Lucas Lacasa et al., “From time series to complex networks: The visibility graph”, 2008.
Xin Lan et al., “Fast transformation from time series to visibility graphs”, 2015.

Examples

from ts2vg import NaturalVG

ts = [1.0, 0.5, 0.3, 0.7, 1.0, 0.5, 0.3, 0.8]

g = NaturalVG()
g.build(ts)

edges = g.edges

Attributes

`degree_counts`	Degree counts of the graph.
`degree_distribution`	Degree distribution of the graph.
`degrees`	Degree sequence of the graph.
`degrees_in`
`degrees_out`
`edges`	List of edges (links) of the graph.
`edges_unweighted`	List of edges (links) of the graph without including the weights.
`is_directed`	`True` if the graph is directed, `False` otherwise.
`is_weighted`	`True` if the graph is weighted, `False` otherwise.
`n_edges`	Number of edges (links) in the graph.
`n_vertices`	Number of vertices (nodes) in the graph.
`weights`	Weights of the edges of the graph.
`ts`	1D array of the time series.
`xs`	1D array of the X coordinates of the time series.
`directed`	str indicating the strategy used for the edge directions (same as passed to the constructor).
`weighted`	str indicating the strategy used for the edge weights (same as passed to the constructor).

Methods

`adjacency_matrix`([triangle, use_weights, ...])	Adjacency matrix of the graph.
`as_igraph`()	Return an igraph graph object corresponding to this graph.
`as_networkx`()	Return a NetworkX graph object corresponding to this graph.
`as_snap`()	Return a SNAP graph object corresponding to this graph.
`build`(ts[, xs, only_degrees])	Compute and build the visibility graph for the given time series.
`node_positions`()	Dictionary with nodes as keys and positions (x, y) as values.
`summary`([prints, title])	Prints (or returns) a simple text summary describing the visibility graph.

Attribute details

degree_counts[source]#

Degree counts of the graph.

Two lists ks, cs are returned. cs[i] is the number of nodes in the graph that have degree ks[i].

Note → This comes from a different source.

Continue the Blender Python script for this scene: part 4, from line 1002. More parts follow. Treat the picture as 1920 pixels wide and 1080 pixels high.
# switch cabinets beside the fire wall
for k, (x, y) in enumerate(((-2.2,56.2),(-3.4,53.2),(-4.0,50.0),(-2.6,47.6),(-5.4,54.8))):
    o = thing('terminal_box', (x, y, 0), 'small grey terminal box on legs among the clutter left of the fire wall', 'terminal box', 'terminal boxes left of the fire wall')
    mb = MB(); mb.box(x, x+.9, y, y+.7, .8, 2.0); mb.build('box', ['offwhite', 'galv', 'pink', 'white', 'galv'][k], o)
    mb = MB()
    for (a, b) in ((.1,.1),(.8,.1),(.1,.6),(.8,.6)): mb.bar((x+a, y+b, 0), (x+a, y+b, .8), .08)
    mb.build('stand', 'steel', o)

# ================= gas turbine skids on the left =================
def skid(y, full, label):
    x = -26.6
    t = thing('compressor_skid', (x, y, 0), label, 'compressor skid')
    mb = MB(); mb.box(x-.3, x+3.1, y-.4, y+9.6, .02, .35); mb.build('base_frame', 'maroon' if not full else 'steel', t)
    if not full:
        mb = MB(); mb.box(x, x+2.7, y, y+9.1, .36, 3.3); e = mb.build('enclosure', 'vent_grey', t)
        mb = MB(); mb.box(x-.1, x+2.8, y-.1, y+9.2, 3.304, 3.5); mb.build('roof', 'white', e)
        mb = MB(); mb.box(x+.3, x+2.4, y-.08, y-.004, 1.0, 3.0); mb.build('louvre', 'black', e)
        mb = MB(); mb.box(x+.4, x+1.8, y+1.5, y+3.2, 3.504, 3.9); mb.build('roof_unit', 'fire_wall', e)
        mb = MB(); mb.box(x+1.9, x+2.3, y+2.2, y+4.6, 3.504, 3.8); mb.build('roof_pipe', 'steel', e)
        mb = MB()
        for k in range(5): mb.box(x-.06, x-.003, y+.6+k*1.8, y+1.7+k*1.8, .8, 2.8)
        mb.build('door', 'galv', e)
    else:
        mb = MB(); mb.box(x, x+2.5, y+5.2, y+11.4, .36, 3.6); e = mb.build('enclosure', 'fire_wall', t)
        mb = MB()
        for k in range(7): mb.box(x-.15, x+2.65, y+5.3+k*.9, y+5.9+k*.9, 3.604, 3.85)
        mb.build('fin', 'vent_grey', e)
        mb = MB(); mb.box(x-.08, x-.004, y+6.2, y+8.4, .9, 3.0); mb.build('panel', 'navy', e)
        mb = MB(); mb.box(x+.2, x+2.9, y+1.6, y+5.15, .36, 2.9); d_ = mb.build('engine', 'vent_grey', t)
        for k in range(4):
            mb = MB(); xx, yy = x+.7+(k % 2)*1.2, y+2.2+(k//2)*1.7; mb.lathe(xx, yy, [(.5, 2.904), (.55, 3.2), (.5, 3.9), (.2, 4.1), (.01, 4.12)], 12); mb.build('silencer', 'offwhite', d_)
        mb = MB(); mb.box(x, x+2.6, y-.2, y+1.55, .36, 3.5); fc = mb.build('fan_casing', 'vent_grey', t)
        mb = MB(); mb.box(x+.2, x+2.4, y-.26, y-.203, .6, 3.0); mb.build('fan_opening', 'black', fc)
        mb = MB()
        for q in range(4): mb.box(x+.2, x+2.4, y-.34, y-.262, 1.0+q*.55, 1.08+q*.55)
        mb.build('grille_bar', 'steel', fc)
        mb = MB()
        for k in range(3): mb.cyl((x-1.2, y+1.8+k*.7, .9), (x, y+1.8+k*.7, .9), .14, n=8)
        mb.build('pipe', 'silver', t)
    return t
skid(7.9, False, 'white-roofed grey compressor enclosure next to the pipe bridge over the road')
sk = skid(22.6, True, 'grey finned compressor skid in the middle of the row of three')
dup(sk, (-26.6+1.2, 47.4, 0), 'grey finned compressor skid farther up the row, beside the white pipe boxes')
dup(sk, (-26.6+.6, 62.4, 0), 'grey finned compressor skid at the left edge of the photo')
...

The count of any other degree value not listed in ks is 0.

degree_distribution[source]#

Degree distribution of the graph.

Two lists ks, ps are returned. ps[i] is the empirical probability that a node in the graph has degree ks[i].

The probability for any other degree value not listed in ks is 0.

degrees[source]#

Degree sequence of the graph.

Return a list of degree values for each node in the graph, in the same order as the input time series.

degrees_in[source]#

degrees_out[source]#

edges[source]#

List of edges (links) of the graph.

If the graph is unweighted, a list of tuple pairs (source_node, target_node). If the graph is weighted, an iterable of tuple triplets (source_node, target_node, weight).

Nodes are identified using an integer from 0 to n-1 assigned sequentially in the same order as the input time series.

edges_unweighted[source]#

List of edges (links) of the graph without including the weights.

A list of tuple pairs (source_node, target_node). For unweighted graphs this is the same as edges.

Nodes are identified using an integer from 0 to n-1 assigned sequentially in the same order as the input time series.

is_directed[source]#: True if the graph is directed, False otherwise.

is_weighted[source]#: True if the graph is weighted, False otherwise.

n_edges[source]#: Number of edges (links) in the graph.

n_vertices[source]#: Number of vertices (nodes) in the graph.

weights[source]#

Weights of the edges of the graph.

Return a 1D array containing the weights of the edges of the graph (listed in the same order as in edges). None if the graph is unweighted.

ts#: 1D array of the time series. None if the graph has not been built yet.

xs#: 1D array of the X coordinates of the time series. None if the graph has not been built yet.

directed#: str indicating the strategy used for the edge directions (same as passed to the constructor). None if the graph is undirected.

weighted#: str indicating the strategy used for the edge weights (same as passed to the constructor). None if the graph is unweighted.

Method details

adjacency_matrix(triangle='both', use_weights=False, no_weight_value=nan)[source]#

Adjacency matrix of the graph.

Parameters:

triangle (str) –
One of 'lower' (uses the lower triangle of the matrix), 'upper' (uses the upper triangle of the matrix) or 'both' (uses both). Only applicable for undirected graphs.

Default 'both'.
use_weights (bool) –
If True, return an adjacency matrix containing the edge weights, otherwise return a binary adjacency matrix. Only applicable for weighted graphs.

Default False.
no_weight_value (float) –
The default value used in the matrix for the cases where the nodes are not connected. Only applicable for weighted graphs and when using use_weights=True.

Default np.nan.

Returns:

2D array – Adjacency matrix of the graph.

as_igraph()[source]#

Return an igraph graph object corresponding to this graph.

The igraph package is required.

as_networkx()[source]#

Return a NetworkX graph object corresponding to this graph.

The networkx package is required.

as_snap()[source]#

Return a SNAP graph object corresponding to this graph.

The snap package is required.

build(ts, xs=None, only_degrees=False)[source]#

Compute and build the visibility graph for the given time series.

Parameters:

ts (1D array like) – Input time series.
xs (1D array like, optional) –
X coordinates for the time series. Length of xs must match length of ts.

If not provided, [0, 1, 2...] will be used.
only_degrees (bool) – If True only compute the graph degrees, otherwise compute the whole graph. Default False.

Returns:

self

node_positions()[source]#: Dictionary with nodes as keys and positions (x, y) as values.

summary(prints=True, title='Visibility Graph')[source]#

Prints (or returns) a simple text summary describing the visibility graph.

Parameters:

prints (bool) – If True prints the summary, otherwise returns the summary as a string. Default True.
title (str) – Title for the table. Default is ‘Visibility Graph’.

Returns:

str – A string containing the short summary (only if prints=False).